I was just about to post this. Arithmetic starts going to the moon once you're dealing with larger than 64-bit numbers. Stuff like Karatsuba's algorithm or you can read all the fourier transform convolution hacks libraries like mpdecimal use. Arithmetic is also very dominant in any sort of low-level programming. It's just that it isn't the same kind of arithmetic that math is used to dealing with, or even likes dealing with, since it's usually over a field that mixes boolean logic with arithmetic. It actually ended up being a security issue because malware authors would find ways to obfuscate their programs using types of math that haven't traditionally been studied, so math tools would be completely powerless to make sense of them. So definitely not a solved problem.

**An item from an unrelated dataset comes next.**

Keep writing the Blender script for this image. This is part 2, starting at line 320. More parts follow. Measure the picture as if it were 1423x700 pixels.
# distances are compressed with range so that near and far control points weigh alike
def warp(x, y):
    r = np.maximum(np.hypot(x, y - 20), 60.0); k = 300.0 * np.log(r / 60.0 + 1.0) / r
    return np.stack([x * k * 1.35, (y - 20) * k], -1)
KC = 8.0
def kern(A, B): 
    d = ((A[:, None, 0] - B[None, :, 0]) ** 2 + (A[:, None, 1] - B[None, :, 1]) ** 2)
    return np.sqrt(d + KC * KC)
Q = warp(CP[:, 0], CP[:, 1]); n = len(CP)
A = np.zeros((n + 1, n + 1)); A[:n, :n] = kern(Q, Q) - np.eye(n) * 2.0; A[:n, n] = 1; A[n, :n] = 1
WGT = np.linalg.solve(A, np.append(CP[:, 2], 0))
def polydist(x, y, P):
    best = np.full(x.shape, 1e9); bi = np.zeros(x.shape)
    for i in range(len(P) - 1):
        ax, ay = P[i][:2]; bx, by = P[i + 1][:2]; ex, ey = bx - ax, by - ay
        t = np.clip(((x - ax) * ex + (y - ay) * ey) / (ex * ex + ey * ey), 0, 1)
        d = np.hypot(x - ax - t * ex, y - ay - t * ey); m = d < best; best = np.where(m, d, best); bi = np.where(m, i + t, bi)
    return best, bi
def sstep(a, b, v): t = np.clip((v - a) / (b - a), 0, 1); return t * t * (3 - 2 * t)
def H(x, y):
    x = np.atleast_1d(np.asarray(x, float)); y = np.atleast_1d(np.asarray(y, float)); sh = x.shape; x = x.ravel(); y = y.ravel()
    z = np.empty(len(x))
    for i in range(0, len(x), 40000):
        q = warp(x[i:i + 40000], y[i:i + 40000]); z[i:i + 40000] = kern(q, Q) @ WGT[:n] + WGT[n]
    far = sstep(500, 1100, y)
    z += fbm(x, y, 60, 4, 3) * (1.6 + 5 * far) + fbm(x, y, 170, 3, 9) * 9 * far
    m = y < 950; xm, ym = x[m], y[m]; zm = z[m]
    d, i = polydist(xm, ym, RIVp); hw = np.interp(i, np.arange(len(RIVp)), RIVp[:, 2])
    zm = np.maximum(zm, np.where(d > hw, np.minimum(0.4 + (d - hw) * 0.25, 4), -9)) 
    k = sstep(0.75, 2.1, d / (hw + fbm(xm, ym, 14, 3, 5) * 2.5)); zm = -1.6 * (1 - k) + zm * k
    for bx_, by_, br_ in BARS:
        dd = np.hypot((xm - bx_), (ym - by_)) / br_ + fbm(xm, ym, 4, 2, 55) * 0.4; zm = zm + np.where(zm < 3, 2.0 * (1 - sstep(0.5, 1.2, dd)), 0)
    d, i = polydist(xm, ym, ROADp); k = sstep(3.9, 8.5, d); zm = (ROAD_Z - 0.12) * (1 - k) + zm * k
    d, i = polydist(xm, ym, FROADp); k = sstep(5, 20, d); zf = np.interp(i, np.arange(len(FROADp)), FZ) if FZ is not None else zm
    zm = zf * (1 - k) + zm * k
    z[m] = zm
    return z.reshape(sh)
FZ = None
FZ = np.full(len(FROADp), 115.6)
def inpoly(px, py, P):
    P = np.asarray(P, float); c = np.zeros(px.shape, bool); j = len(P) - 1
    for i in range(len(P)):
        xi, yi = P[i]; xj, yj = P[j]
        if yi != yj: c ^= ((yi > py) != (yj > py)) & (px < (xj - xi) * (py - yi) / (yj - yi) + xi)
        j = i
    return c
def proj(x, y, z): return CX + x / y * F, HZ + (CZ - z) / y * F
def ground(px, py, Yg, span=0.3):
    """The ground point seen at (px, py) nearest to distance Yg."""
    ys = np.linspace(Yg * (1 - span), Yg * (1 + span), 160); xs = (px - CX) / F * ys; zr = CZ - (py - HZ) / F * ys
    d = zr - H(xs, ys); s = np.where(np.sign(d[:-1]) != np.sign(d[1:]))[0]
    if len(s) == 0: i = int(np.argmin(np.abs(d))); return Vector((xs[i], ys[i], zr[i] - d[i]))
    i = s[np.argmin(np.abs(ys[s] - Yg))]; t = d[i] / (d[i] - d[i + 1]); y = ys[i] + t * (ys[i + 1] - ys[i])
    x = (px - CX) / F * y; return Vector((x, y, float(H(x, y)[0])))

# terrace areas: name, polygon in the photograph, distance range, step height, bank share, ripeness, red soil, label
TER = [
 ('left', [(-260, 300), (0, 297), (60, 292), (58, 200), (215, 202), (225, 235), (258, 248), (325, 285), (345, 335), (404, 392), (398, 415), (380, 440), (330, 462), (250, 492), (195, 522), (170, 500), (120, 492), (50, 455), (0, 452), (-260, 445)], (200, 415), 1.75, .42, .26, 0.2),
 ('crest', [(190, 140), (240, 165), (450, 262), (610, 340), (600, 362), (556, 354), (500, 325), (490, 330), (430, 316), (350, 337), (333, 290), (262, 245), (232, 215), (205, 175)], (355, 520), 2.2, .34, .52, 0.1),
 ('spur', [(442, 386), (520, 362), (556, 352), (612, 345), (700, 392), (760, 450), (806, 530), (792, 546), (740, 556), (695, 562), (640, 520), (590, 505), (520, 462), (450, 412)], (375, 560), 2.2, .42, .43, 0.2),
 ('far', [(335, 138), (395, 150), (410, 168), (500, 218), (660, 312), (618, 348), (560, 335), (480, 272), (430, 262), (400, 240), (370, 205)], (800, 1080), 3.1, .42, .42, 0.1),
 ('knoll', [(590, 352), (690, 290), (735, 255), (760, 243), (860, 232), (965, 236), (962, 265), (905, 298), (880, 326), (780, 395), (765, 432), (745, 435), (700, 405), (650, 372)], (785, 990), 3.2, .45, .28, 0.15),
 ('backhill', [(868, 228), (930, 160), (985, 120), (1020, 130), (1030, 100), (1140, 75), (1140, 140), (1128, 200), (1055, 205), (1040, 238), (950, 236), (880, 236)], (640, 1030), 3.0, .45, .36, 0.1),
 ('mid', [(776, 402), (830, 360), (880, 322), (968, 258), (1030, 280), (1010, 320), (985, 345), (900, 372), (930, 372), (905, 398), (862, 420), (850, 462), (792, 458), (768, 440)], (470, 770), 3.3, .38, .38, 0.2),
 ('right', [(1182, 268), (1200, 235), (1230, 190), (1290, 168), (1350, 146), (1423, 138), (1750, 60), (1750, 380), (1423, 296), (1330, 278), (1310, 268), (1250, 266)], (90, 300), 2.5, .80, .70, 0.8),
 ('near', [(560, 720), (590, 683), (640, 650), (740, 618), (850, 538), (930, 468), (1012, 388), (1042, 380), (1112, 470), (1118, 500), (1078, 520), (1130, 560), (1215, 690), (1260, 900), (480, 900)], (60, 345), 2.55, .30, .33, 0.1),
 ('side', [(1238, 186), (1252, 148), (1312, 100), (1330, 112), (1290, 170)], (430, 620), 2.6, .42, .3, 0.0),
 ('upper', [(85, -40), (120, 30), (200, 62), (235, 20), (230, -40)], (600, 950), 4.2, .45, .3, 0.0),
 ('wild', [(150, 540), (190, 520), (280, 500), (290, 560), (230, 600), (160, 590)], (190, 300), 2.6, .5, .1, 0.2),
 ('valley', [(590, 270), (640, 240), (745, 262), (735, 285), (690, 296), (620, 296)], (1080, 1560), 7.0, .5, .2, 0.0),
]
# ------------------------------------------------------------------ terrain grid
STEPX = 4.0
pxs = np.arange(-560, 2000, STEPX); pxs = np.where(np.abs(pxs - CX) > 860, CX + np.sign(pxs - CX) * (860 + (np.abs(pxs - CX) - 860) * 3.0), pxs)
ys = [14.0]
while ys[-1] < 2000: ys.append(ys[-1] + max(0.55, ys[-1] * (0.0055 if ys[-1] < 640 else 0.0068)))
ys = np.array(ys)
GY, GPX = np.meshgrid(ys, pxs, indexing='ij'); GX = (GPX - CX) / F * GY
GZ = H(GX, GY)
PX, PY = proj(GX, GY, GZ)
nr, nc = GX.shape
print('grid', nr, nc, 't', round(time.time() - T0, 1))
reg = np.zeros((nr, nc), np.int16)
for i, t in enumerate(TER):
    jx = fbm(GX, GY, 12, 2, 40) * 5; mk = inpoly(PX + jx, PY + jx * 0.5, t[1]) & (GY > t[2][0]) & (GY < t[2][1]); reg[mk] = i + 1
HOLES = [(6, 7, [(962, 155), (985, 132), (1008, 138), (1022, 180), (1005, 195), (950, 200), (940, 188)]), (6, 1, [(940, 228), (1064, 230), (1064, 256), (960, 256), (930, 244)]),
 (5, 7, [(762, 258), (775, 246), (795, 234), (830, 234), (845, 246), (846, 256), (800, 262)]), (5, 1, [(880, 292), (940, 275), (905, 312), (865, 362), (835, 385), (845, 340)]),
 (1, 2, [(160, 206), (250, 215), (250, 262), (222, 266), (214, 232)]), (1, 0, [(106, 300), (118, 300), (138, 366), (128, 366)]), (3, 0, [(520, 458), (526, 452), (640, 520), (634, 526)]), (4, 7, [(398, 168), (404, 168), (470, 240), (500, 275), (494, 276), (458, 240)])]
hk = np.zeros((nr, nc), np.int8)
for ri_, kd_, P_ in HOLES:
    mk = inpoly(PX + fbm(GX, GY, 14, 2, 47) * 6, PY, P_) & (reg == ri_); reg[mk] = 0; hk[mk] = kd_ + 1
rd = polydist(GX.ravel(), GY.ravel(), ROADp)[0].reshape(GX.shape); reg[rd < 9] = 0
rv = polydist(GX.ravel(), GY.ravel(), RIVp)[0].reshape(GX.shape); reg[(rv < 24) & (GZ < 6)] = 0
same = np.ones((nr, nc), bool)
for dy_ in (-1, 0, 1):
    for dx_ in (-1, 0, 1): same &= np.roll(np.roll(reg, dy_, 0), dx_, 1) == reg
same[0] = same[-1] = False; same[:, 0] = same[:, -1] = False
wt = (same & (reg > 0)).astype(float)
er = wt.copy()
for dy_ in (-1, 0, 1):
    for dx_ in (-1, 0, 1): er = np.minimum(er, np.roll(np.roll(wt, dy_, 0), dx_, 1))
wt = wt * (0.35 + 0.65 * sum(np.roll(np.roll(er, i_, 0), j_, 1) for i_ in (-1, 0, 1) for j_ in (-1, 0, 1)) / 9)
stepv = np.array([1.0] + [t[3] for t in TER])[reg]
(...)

I didn't know about prosthaphaeresis! Thank you!

Richard Guy developed a single-scale nomogram based on elliptic curves in 01953: https://www.jstor.org/stable/3609499

His explanation is wonderfully simple; quoting the beginning: "Since the equation x³ + ax + b = 0 has zero for the sum of its roots, the x-coordinates of the three intersections of the line y = mx + c and the curve y = x³ + px + q add to zero." It may be entertaining to attempt to derive the rest of the nomogram from that sentence and the use of logarithms before consulting the (one-page) paper.

A nice advantage of Guy's contrivance over slide rules is its facility with squares and square roots. On a conventional Oughtred slide rule you can easily enough read off the square root of a number on the A or B scales by reading across the hairline to the D or C scales, respectively; but if your square had been computed on C or D, you are out of luck. Guy's nomogram has some similar limitations, but you can in general easily take the square root of any point on it.